◆ PROVIDED DATA ◆
════════════════════

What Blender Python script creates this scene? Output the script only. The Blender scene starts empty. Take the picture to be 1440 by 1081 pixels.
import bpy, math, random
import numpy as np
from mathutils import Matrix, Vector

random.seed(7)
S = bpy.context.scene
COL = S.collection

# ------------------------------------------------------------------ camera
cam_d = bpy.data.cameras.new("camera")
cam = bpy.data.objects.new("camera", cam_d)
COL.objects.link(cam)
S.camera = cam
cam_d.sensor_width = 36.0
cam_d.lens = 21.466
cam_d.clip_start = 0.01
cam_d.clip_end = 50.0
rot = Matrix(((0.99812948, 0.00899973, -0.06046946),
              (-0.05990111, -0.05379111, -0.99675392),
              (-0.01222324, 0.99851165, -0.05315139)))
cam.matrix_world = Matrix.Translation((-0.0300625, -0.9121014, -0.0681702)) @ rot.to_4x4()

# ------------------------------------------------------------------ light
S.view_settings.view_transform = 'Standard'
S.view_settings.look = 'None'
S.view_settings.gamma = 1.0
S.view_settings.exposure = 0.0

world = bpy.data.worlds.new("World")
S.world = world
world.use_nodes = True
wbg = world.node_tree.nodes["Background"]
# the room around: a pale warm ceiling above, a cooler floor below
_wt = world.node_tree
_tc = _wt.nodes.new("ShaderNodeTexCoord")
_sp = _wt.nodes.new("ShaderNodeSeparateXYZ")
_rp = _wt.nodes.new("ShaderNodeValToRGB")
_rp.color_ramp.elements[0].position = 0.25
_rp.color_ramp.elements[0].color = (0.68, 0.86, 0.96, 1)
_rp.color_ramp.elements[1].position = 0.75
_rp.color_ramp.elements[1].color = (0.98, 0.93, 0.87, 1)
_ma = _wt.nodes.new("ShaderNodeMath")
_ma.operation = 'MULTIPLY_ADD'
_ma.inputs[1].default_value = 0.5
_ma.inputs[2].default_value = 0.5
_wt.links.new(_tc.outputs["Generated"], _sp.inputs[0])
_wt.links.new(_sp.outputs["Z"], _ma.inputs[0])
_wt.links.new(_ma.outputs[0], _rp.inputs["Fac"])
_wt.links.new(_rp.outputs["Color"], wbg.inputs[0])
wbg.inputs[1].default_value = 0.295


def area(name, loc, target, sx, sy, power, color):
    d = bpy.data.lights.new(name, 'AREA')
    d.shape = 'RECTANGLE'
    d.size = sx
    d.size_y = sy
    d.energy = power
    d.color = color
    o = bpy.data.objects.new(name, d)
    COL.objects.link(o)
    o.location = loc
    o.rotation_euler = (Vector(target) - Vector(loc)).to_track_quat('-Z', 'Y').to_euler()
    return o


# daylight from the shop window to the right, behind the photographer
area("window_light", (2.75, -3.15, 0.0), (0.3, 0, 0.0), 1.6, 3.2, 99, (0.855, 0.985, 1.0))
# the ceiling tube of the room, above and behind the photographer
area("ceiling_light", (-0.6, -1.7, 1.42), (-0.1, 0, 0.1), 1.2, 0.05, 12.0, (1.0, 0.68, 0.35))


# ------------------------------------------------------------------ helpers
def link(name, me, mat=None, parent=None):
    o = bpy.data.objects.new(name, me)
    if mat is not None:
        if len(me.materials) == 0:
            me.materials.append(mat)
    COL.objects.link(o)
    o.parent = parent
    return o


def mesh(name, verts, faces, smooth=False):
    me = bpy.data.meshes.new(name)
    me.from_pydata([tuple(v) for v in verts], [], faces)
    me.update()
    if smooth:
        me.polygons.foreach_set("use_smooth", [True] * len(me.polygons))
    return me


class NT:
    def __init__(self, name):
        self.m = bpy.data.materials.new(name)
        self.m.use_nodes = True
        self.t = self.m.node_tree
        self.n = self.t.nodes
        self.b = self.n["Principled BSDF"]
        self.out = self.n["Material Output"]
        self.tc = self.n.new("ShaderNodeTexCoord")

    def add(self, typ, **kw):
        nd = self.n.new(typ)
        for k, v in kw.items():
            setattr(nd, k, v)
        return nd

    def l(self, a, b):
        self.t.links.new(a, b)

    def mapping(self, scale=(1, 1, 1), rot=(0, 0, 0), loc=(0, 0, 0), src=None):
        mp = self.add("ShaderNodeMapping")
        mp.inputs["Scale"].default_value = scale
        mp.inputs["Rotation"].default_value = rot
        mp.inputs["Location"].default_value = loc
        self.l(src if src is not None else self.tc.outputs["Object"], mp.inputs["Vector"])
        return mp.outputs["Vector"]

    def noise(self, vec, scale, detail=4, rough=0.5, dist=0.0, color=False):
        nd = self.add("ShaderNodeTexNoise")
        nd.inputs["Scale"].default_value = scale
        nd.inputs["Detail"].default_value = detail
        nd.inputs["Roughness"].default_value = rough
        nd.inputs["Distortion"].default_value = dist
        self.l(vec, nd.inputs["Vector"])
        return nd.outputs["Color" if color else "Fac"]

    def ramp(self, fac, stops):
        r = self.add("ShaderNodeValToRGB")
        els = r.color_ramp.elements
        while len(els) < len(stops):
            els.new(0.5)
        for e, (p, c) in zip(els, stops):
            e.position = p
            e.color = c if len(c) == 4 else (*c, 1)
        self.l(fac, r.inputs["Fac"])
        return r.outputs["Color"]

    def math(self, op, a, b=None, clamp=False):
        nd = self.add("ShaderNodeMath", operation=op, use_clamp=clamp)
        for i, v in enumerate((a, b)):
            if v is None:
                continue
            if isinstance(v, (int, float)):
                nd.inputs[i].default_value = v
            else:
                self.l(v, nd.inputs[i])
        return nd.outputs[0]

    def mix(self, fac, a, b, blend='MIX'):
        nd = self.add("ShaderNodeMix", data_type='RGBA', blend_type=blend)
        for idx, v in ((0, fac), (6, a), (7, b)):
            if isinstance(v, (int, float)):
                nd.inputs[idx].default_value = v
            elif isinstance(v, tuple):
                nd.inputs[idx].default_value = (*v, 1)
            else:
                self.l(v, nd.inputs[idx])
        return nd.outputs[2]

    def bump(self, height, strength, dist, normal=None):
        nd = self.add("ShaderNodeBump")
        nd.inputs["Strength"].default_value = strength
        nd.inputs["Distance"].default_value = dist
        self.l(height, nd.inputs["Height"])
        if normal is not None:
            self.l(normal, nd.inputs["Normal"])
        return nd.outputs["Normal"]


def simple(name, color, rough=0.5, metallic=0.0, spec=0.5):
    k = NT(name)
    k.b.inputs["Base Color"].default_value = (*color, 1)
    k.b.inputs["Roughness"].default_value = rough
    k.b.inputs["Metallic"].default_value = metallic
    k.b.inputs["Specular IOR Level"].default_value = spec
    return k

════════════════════

◆ YOUR OBJECTIVE ◆
Without changing anything, quote the lines from the top of the data to the line that contains "COL = S.collection", including that line.

◆ SOLUTION FOR THIS EXERCISE ◆
What Blender Python script creates this scene? Output the script only. The Blender scene starts empty. Take the picture to be 1440 by 1081 pixels.
import bpy, math, random
import numpy as np
from mathutils import Matrix, Vector

random.seed(7)
S = bpy.context.scene
COL = S.collection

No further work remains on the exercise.